Thursday, December 29, 2011

One trade for uncertain markets


  My favorite ETF is EWZ which tracks Brazilian Index. It is trading 8 times earnings and yielding 6.17% in dividends. Just for comparison, IWM, Russell 2000 index trades at 15 PE and yields 1.39%. INP, tracking Indian Index trades at 21 PE.
    I am bullish on EWZ, don’t mind outright buying the shares today at market price of $56.92 but would be a greater buy, if the shares drop lower. In this article I will discuss about a trade called Put Ratio Spread and how I can place that trade on EWZ, to suit my situation.
   In a put ratio spread, we buy puts at higher strike price and selling more puts at lower strike price to offset our cost. In case of EWZ, I can buy one Feb,2012 57.00 put for $2.80 which will cost me $280 and sell three Feb,2012 51.00 puts, for $0.96 which will give me credit of $288.  Placing this trade will cost me nothing or almost nothing and I will be buying the stock for $48.00, if it craters below $51.00
   On the options expiration date, for every dollar the stock drops below $57.00, this trade will gain $100 up to $51.00. For every dollar the stock drops below $51.00, this trade will loose $200. Maximum possible profit is $600. Break even price is $48.00. Maximum loss will be $9600, if stock goes to $0.00.

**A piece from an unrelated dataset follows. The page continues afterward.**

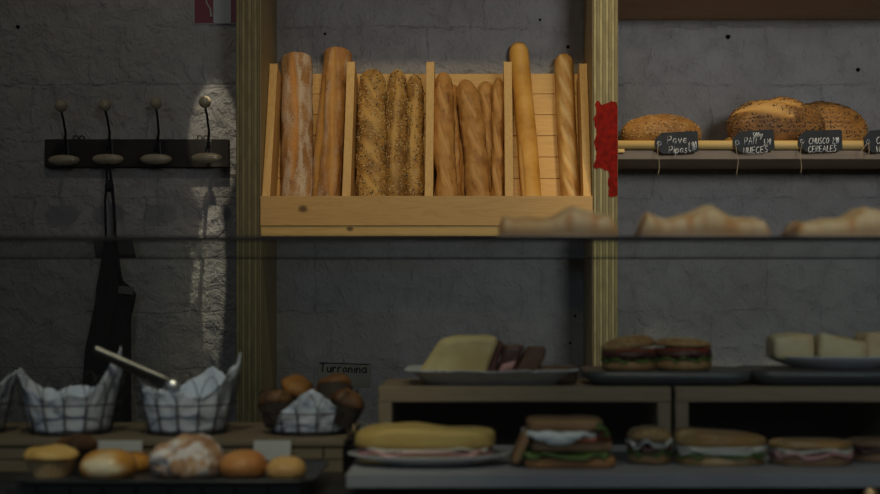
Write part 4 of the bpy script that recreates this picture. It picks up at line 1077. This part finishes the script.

  If the stock is higher than $57.00 on options expiration date, we neither gain nor loose anything. Even if the stock is higher this trade could be closed for gain, few days before options expiration because lower strike puts decay faster than higher strike puts.

Disclaimer: This article does not constitute individual investment advice. It is only for entertainment.

Source: Yahoo Finance.

Disclosure: I own put ratio spread on EWZ.